NbCl5-Mg Reagent System in Regio- and Stereoselective Synthesis of (2Z)-Alkenylamines and (3Z)-Alkenylols from Substituted 2-Alkynylamines and 3-Alkynylols

The reduction of N,N-disubstituted 2-alkynylamines and substituted 3-alkynylols using the NbCl5–Mg reagent system affords the corresponding dideuterated (2Z)-alkenylamine and (3Z)-alkenylol derivatives in high yields in a regio- and stereoselective manner through the deuterolysis (or hydrolysis). The reaction of substituted propargylamines and homopropargylic alcohols with the in situ generated low-valent niobium complex (based on the reaction of NbCl5 with magnesium metal) is an efficient tool for the synthesis of allylamines and homoallylic alcohols bearing a 1,2-disubstituted double bond. It was found that the well-known approach for the reduction of alkynes based on the use of the TaCl5-Mg reagent system does not work for 2-alkynylamines and 3-alkynylols.
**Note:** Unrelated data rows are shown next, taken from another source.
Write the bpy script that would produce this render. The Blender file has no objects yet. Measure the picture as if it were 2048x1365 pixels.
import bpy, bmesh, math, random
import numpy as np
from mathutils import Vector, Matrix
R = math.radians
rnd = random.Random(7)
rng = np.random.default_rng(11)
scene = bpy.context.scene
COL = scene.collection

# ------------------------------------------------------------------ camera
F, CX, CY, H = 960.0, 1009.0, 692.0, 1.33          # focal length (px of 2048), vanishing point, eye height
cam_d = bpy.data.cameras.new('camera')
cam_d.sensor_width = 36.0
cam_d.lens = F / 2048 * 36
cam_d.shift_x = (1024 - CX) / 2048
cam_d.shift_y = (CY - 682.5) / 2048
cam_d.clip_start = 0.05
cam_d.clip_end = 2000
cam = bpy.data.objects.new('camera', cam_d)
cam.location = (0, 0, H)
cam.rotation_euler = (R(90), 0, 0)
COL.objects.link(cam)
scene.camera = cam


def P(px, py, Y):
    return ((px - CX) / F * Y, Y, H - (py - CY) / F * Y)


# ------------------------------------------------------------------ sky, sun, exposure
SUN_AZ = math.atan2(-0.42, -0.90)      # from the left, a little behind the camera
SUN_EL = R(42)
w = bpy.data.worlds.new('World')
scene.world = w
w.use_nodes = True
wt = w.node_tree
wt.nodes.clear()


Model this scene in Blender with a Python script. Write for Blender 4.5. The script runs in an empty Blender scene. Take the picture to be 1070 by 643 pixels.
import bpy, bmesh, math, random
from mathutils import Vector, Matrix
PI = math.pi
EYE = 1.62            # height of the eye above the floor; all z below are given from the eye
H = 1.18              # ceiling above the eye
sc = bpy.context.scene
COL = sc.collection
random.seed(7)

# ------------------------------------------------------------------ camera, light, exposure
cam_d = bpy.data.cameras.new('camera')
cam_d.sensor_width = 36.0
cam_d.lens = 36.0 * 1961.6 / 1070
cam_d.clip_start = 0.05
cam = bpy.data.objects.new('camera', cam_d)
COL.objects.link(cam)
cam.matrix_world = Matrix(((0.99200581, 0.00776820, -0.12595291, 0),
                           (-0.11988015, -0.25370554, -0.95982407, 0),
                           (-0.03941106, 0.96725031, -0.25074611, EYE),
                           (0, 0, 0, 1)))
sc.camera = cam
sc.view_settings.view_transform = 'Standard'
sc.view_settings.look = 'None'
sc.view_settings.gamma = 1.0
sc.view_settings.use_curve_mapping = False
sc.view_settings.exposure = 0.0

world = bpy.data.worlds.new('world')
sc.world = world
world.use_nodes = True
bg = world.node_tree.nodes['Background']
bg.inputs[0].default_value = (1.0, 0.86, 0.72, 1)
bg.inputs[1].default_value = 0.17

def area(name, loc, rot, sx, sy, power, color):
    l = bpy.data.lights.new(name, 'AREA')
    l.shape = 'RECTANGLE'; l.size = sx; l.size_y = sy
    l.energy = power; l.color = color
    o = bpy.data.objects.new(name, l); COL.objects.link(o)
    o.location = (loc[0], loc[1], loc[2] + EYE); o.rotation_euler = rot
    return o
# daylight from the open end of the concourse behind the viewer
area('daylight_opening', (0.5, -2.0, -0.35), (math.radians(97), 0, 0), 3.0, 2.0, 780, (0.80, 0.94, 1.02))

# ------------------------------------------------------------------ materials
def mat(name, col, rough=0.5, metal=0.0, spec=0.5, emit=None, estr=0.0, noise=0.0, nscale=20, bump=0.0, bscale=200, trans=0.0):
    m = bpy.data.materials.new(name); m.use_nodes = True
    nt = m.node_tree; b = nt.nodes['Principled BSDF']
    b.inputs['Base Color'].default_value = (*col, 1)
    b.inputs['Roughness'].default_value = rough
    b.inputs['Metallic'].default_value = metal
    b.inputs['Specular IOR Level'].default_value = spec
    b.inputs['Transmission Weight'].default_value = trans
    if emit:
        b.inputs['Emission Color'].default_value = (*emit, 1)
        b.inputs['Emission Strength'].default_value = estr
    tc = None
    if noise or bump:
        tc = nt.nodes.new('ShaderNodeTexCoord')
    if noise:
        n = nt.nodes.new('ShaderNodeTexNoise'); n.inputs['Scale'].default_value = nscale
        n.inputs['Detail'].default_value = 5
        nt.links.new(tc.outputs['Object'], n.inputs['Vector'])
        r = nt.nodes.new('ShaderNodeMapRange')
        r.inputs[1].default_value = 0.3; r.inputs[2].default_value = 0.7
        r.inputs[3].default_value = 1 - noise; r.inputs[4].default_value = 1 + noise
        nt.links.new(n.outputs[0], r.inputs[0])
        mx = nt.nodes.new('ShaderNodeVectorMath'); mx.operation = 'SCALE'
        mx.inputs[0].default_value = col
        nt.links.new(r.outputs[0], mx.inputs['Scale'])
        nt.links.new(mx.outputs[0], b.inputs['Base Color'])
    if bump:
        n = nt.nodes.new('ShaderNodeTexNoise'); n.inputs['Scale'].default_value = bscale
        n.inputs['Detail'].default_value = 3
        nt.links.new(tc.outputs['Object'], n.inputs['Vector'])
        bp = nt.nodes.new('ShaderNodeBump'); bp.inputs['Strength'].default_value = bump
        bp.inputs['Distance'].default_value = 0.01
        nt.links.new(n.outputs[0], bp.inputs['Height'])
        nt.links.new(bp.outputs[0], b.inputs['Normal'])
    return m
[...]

Thus, this article reveals a difference in the behavior of two reagent systems—NbCl5-Mg and TaCl5-Mg, in relation to oxygen- and nitrogen-containing alkynes. A regio- and stereoselective method was developed for the synthesis of nitrogen-containing E-β-chlorovinyl sulfides based on the reaction of 2-alkynylamines with three equivalents of methanesulfonyl chloride in the presence of stoichiometric amounts of niobium(V) chloride and magnesium metal in toluene.